GIVEN ENTRIES |
—————
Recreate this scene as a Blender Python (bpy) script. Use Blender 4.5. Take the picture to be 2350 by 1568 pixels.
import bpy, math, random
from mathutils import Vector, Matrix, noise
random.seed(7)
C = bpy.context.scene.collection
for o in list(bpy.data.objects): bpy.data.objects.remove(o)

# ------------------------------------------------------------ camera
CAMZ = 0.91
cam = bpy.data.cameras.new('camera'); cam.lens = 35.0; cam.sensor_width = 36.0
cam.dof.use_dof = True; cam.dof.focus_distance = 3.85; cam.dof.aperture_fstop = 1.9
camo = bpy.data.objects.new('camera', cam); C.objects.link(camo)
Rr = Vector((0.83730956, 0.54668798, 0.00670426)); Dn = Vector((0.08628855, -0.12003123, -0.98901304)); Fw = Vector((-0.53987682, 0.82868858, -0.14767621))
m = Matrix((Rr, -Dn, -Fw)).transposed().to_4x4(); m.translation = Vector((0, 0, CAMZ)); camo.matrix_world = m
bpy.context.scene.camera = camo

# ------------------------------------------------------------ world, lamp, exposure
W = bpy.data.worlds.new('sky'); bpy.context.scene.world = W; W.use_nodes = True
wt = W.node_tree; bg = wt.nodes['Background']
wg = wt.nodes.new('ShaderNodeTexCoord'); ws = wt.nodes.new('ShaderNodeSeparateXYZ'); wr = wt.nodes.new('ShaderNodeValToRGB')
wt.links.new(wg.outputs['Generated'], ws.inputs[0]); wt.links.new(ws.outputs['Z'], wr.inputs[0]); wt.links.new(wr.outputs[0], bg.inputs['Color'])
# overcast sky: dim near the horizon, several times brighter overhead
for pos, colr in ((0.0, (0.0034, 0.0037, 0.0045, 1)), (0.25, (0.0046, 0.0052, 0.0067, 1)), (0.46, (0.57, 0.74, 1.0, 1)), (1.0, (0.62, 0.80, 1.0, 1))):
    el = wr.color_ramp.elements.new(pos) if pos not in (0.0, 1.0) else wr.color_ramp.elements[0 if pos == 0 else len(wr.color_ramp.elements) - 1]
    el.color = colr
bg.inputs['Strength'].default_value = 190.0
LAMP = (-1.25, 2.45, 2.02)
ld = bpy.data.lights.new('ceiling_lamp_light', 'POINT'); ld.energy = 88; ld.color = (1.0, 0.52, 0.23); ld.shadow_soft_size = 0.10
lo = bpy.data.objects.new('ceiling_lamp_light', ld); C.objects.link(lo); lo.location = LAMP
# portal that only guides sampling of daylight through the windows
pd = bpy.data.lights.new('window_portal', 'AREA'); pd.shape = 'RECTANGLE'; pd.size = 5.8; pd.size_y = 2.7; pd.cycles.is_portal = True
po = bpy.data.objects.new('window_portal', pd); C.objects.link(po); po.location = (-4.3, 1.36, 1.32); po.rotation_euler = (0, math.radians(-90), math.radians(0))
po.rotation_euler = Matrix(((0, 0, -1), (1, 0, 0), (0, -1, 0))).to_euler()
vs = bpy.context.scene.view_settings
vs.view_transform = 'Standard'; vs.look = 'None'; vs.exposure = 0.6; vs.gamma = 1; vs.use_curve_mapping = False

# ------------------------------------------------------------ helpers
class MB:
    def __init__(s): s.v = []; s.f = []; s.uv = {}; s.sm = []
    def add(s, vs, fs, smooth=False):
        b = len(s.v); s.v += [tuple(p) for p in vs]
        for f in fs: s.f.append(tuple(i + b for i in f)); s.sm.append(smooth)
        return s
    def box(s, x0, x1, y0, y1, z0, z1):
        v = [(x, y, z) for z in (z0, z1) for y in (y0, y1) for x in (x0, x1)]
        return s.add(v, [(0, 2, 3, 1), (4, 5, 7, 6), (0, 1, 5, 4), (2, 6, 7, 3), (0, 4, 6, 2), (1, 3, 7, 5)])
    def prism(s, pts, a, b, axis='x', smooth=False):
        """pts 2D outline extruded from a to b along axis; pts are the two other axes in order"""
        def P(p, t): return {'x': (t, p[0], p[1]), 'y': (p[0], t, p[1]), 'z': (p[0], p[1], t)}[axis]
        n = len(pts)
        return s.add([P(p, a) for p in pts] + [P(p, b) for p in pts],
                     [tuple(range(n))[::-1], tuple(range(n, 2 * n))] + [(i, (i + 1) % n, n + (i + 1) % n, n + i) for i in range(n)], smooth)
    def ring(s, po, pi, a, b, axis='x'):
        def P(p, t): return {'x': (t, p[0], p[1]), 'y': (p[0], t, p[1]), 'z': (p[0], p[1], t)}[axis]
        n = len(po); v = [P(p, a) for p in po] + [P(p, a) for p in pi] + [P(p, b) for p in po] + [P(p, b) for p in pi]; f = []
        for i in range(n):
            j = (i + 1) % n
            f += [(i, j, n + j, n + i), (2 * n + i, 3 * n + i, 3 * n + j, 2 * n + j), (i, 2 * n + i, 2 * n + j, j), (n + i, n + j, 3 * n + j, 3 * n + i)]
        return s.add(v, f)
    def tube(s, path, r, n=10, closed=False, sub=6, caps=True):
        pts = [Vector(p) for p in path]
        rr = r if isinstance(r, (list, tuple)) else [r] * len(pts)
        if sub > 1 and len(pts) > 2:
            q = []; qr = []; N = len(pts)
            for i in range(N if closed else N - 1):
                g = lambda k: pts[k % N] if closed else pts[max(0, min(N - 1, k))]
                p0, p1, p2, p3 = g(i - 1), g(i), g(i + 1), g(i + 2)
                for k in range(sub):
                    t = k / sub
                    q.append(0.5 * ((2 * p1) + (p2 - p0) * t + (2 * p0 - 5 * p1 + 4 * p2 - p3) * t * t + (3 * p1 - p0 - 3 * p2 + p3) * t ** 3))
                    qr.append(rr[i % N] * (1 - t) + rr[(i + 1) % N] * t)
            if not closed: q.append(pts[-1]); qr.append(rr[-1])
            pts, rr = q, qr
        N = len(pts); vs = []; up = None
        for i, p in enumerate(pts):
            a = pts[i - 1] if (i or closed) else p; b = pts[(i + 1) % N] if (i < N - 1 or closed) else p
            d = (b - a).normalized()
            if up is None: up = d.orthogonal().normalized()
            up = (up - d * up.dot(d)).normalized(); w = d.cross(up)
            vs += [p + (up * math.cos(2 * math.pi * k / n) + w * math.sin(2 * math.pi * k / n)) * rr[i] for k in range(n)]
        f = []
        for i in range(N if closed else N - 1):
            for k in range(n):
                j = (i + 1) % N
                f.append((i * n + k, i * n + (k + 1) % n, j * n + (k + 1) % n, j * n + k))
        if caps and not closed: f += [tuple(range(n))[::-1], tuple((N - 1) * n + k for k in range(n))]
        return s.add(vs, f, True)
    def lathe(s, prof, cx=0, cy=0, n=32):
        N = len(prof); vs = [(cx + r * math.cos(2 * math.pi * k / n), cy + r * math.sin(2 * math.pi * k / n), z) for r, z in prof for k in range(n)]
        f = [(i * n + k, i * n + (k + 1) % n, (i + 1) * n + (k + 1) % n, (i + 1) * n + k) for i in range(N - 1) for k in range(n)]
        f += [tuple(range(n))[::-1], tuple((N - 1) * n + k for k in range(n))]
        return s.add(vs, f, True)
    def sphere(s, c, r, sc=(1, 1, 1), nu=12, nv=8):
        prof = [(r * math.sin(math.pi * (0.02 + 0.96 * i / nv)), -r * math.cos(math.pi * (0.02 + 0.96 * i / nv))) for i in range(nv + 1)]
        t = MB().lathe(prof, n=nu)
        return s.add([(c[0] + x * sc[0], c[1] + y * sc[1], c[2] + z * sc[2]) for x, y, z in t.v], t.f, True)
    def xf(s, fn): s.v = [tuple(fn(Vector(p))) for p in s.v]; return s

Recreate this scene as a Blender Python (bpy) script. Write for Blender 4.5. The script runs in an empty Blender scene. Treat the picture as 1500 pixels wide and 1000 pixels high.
—————
WHAT THIS TASK INVOLVES | Please copy exactly the lines from the first line of the records above through the line containing "bpy.context.scene.camera = camo", including both, and nothing more.

THE SOLUTION |
Recreate this scene as a Blender Python (bpy) script. Use Blender 4.5. Take the picture to be 2350 by 1568 pixels.
import bpy, math, random
from mathutils import Vector, Matrix, noise
random.seed(7)
C = bpy.context.scene.collection
for o in list(bpy.data.objects): bpy.data.objects.remove(o)

# ------------------------------------------------------------ camera
CAMZ = 0.91
cam = bpy.data.cameras.new('camera'); cam.lens = 35.0; cam.sensor_width = 36.0
cam.dof.use_dof = True; cam.dof.focus_distance = 3.85; cam.dof.aperture_fstop = 1.9
camo = bpy.data.objects.new('camera', cam); C.objects.link(camo)
Rr = Vector((0.83730956, 0.54668798, 0.00670426)); Dn = Vector((0.08628855, -0.12003123, -0.98901304)); Fw = Vector((-0.53987682, 0.82868858, -0.14767621))
m = Matrix((Rr, -Dn, -Fw)).transposed().to_4x4(); m.translation = Vector((0, 0, CAMZ)); camo.matrix_world = m
bpy.context.scene.camera = camo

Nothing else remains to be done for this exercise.